Penn didn’t even have a president until around 1930. They had a board of trustees, but the highest office was provost, essentially the dean of deans. By the 50s, they had a president and some administrators, but not many. The dorms were spartan, to say the least, not that I stayed in dorms, but I had friends that did. The food service was, in a word, dreadful. Needless to say there were no climbing walls or any other frills. A new instructor might make $5000, but even a full professor probably didn’t go over maybe $12-15,000 (I am guessing, but I know what I was paid as an associate prof with tenure at U IL (a state school) ten years later. Then I came to McGill in 1968. I was paid CAD13,000. Four years later I made full prof at $17,000. The administrative staff consisted of a principal (= president), five vice-principals, one of whom wore a second hat as dean of graduate studies. Plus deans of the various faculties and schools. Arts and Sciences were one faculty; they soon split in two each with its own dean. Each vice-principal and each dean had his own staff, usually an office with a couple secretaries. And while the principal was well-paid, probably in the vicinity of $200,000 and the VPs in the neighborhood of 150,000, deans received only a small supplement over profs (7,000 in 1960).

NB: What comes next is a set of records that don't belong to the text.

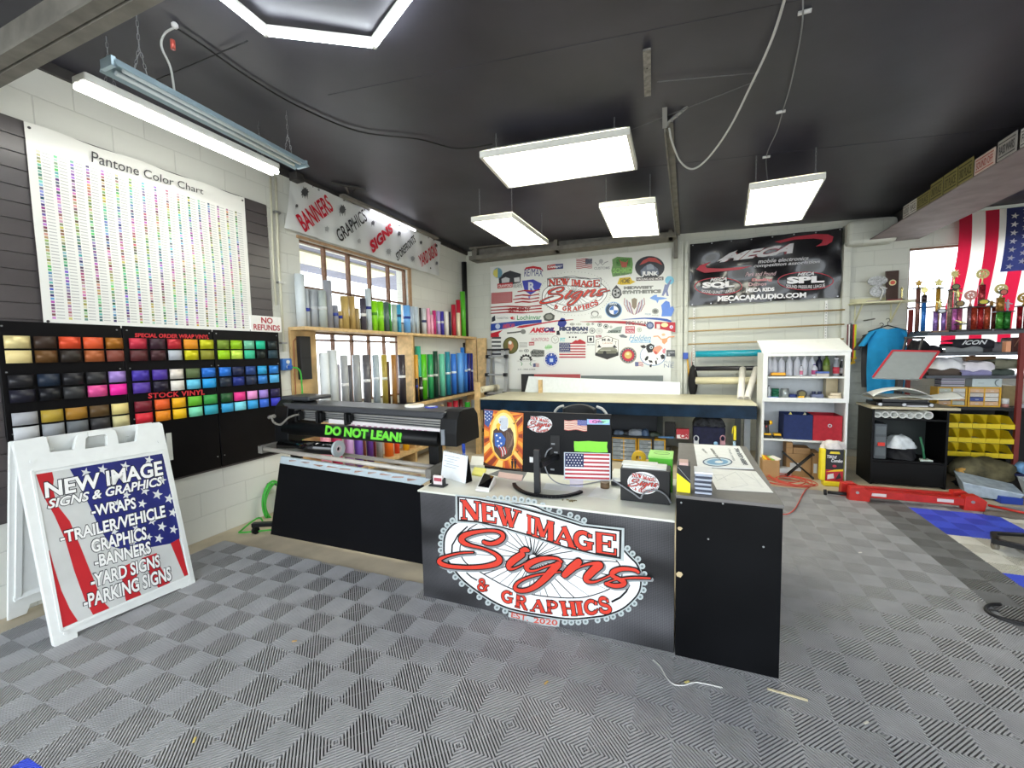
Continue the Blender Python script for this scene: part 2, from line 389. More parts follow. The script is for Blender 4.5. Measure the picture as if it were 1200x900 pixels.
# concrete-faced beam along the right, plates stand on its edge
BX = 2.25; BZ = 2.95
bm_ = MB(); bb = mat('beam_paint', '8d8284', .7, noise=.2, nscale=5)
zt = 2.955
struct(MB().box((BX, Y0, zt-.012), (BX+.60, YB, zt)).build('trim_4', bb))
struct(MB().box((BX+.30, Y0, zt), (BX+.34, YB, zc(BX)+.05)).build('trim_5', steel_dk))
# trim posts/conduits on the back wall between board and banner
for i, (xa, xb) in enumerate(((-.10, -.02), (.0, .05))):
    struct(MB().box((xa, 7.24, 0), (xb, YB, 3.2)).build('trim_%d' % (6+i), wallB))
# pilaster at the right of the banner, with the rounded lintel block above
struct(MB().box((2.02, 7.2, 0), (2.10, YB, 3.2)).build('trim_8', wallB))
b = MB(); b.box((2.02, 7.05, 2.90), (2.55, YB, 3.22))
struct(b.build('trim_9', wallB, bevel=.05))
# slatted panelling low on the back wall right part
slat = mat('grey_slat_panel', 'a0a7a6', .6, noise=.1)
b = MB()
for k in range(10): b.box((2.1, YB-.035, .12+k*.155), (2.72, YB-.012, .12+k*.155+.147))
b.box((2.1, YB-.012, .1), (2.72, YB, 1.66)); struct(b.build('trim_10', slat))
# ------------------------------------------------------------------ windows
brown = mat('rusted_window_steel', '7b5a45', .6, noise=.25)
glass = mat('window_glass', 'ffffff', .02, trans=1, ior=1.02, spec=.1)
def window(name, ax, pl, a0, a1, z0, z1, nv, hz, w=.03):
    b = MB()
    def seg(p, q, ww=w):
        if ax == 'x': b.bar((pl, p[0], p[1]), (pl, q[0], q[1]), ww, .05, up=(1, 0, 0))
        else: b.bar((p[0], pl, p[1]), (q[0], pl, q[1]), ww, .05, up=(0, 1, 0))
    seg((a0, z0), (a1, z0), .045); seg((a0, z1), (a1, z1), .045); seg((a0, z0), (a0, z1), .045); seg((a1, z0), (a1, z1), .045)
    for i in range(1, nv): seg((a0+(a1-a0)*i/nv, z0), (a0+(a1-a0)*i/nv, z1))
    for h in hz: seg((a0, h), (a1, h), .022)
    o = b.build(name, brown); struct(o)
    g = MB()
    if ax == 'x': g.box((pl-.004, a0, z0), (pl+.004, a1, z1))
    else: g.box((a0, pl-.004, z0), (a1, pl+.004, z1))
    g.build('window_pane', glass, o)
    return o
window('window_1', 'x', XL-.06, *WU, 5, (2.33,))
window('window_2', 'x', XL-.06, *WD, 5, (1.75,), .02)
window('window_3', 'y', YB+.06, *WR, 4, (2.05,), .045)
# pale jamb boards round the upper window
b = MB(); jb = mat('timber_jamb', 'a98a6a', .6, noise=.2)
b.box((XL-.0, WU[1], WU[2]), (XL+.02, WU[1]+.07, WU[3])); b.box((XL, WU[0]-.03, WU[3]), (XL+.02, WU[1]+.07, WU[3]+.03))
struct(b.build('trim_11', jb))
# outdoor porch roof seen through the upper window, pale yard beyond
soffit = mat('porch_soffit', '77788a', .7, noise=.2, nscale=2)
b = MB(); b.box((XL-2.1, 1.0, 3.0), (XL-.22, 9.5, 3.12))
struct(b.build('trim_12', soffit))
b = MB(); b.box((XL-1.5, 3.2, 2.97), (XL-.9, 6.3, 2.998)); tag(b.build('soffit_light_panel', mat('cream_panel', 'd6cfae', .6)), 'cream panel on the underside of the porch roof outside the upper window', 'panel')
yard = mat('pale_outdoor_ground', 'c9c6be', .9, noise=.1, nscale=2)
struct(MB().box((-40, -40, -.3), (40, 60, -.22)).build('ground_outside', yard))
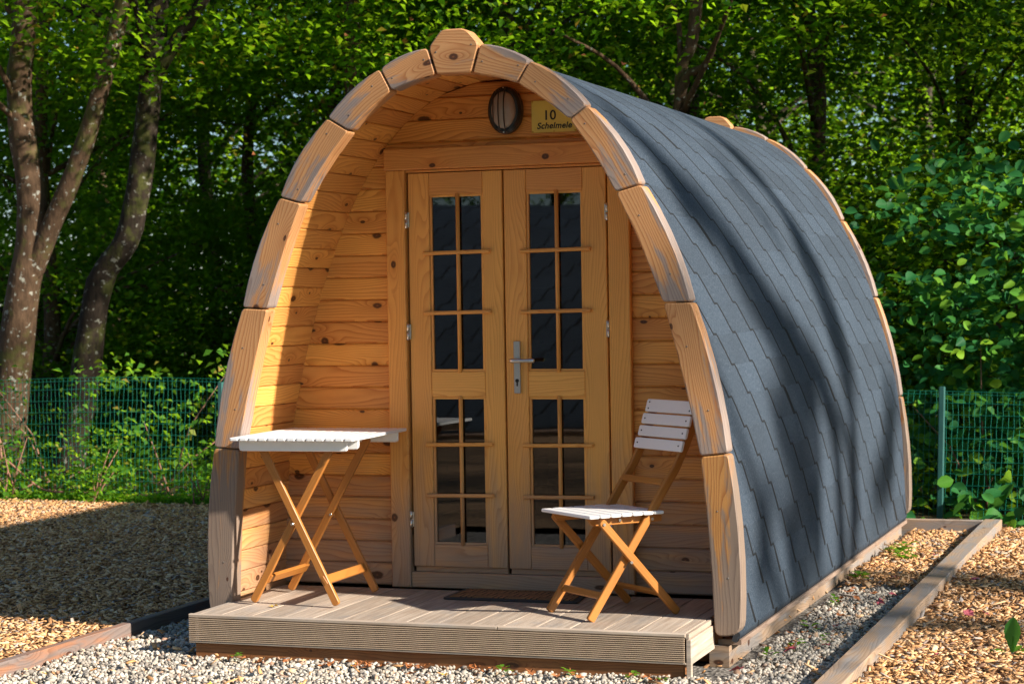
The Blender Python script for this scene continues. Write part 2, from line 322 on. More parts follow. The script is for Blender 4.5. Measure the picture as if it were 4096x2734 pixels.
    def build(s, name, mat, parent=None, loc=None):
        me = bpy.data.meshes.new(name); me.from_pydata([tuple(v) for v in s.v], [], s.f)
        a = me.uv_layers.new(name='UVMap'); a.data.foreach_set('uv', np.array(s.uv, 'f').ravel())
        if any(x != (0, 0) for x in s.w[:400]): c = me.uv_layers.new(name='wear'); c.data.foreach_set('uv', np.array(s.w, 'f').ravel())
        for m in (mat if isinstance(mat, list) else [mat]): me.materials.append(m)
        me.polygons.foreach_set('material_index', s.mi); me.polygons.foreach_set('use_smooth', s.sm)
        o = bpy.data.objects.new(name, me); COL.objects.link(o)
        if parent: o.parent = parent; o.matrix_parent_inverse = Matrix(); o.location = -parent_world(parent)
        me.update(); return o
def link(name, me, parent=None):
    o = bpy.data.objects.new(name, me); COL.objects.link(o)
    if parent: o.parent = parent
    return o
def parent_world(p):
    v = Vector((0, 0, 0))
    while p is not None: v += p.location; p = p.parent
    return v
def rpoly(pts, r, seg=4):
    pts = [Vector(p) for p in pts]; n = len(pts); out = []; rr = r if hasattr(r, '__len__') else [r] * n
    for i in range(n):
        p, a, c = pts[i], pts[i - 1], pts[(i + 1) % n]; d1, d2 = (a - p), (c - p); k = min(rr[i], d1.length * .49, d2.length * .49)
        if k < 1e-5: out.append(p); continue
        s_, e_ = p + d1.normalized() * k, p + d2.normalized() * k
        for t in range(seg + 1):
            t /= seg; out.append(s_ * (1 - t) ** 2 + p * 2 * t * (1 - t) + e_ * t * t)
    return out
def tag(o, label=None, cat=None, group=None, kind=None):
    for k, v in (('label', label), ('category', cat), ('group', group), ('kind', kind)):
        if v: o[k] = v
    return o
def thing(name, loc, label, cat, group=None, rz=0):
    o = bpy.data.objects.new(name, None); COL.objects.link(o); o.location = loc; o.rotation_euler.z = rz; o.empty_display_size = .1; return tag(o, label, cat, group)
def catmull(P, n):
    P = [Vector(p) for p in P]; P = [P[0] * 2 - P[1]] + P + [P[-1] * 2 - P[-2]]; out = []
    for i in range(1, len(P) - 2):
        for k in range(n):
            t = k / n; a, b, c, d = P[i - 1:i + 3]
            out.append(.5 * ((2 * b) + (c - a) * t + (2 * a - 5 * b + 4 * c - d) * t * t + (3 * b - a - 3 * c + d) * t ** 3))
    out.append(P[-2]); return out

# ------------------------------------------------------------------ the pod's measured section
XO = [0, .117, .339, .586, .813, 1.013, 1.160, 1.200]; ZO = [2.462, 2.443, 2.364, 2.168, 1.834, 1.353, .740, .0]
XI = [0, .081, .284, .498, .707, .892, 1.040, 1.090]; ZI = [2.328, 2.324, 2.271, 2.110, 1.805, 1.348, .730, -.011]
def curve(X, Z, off, n=10, zbot=None):
    pts = [(-x, z) for x, z in zip(X[:0:-1], Z[:0:-1])] + list(zip(X, Z)); c = catmull(pts, n); out = []
    for i, p in enumerate(c):
        t = (c[min(i + 1, len(c) - 1)] - c[max(i - 1, 0)]).normalized(); out.append(p + Vector((-t.y, t.x)) * off)
    return out
INNER = curve(XI, ZI, .036, 8)                      # board surface seen from inside
OUTER = curve(XO, ZO, -.020, 8)
OUTER = [OUTER[0] + Vector((.012, -.035))] + OUTER + [OUTER[-1] + Vector((-.012, -.035))]
def xin(z):                                         # half width of the lining at a height
    h = [p for p in INNER if p.x >= 0]
    for a, b in zip(h, h[1:]):
        if b.y <= z <= a.y: return a.x + (b.x - a.x) * (a.y - z) / max(1e-6, a.y - b.y)
    return h[-1].x if z < h[-1].y else 0
LEN = 4.63; YW = .612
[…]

Now there are 9 VPs, maybe another 9 associate VPs. all with gigantic salaries and big staffs. The principal “earns” (a word I use advisedly) over a million. And with it all, the tuition for foreign students (who get no government subsidy) is probably about $15,000 and we are not notably suffering at that rate. I once asked a student from Schenectady why he had come to McGill since he was practically in commuting distance from SUNY at Albany. He told me it was considerably cheaper. Incidentally, students from Quebec pay about $3000 and other Canadians somewhat more.
Meantime, at Penn, the tuition is now pushing $60,000, the president is paid a couple million, the dorms are fancy, the food is much better (and there is likely a climbing wall).
Although the student loans have made it possible for schools to raise tuition, it hasn’t made it mandatory. But I will tell one story, absolutely true. In the mid-90s, I was talking to the principal of McGill who had been hired to clean up a substantial accumulated debt (he was largely successful). His twin brother was president at Princeton (from which one of my sons graduated) and I remarked to him that when he and his brother get together and discuss their problems, his, mainly financial, would be entirely different from his brothers. “Oh yes, he assured me. My brother tells me that Princeton could afford to abolish tuition. Their endowment is so large that they could live off the interest.” He added that the reason they don’t is that they want a contingent of students from wealthy families who would continue to grow that endowment.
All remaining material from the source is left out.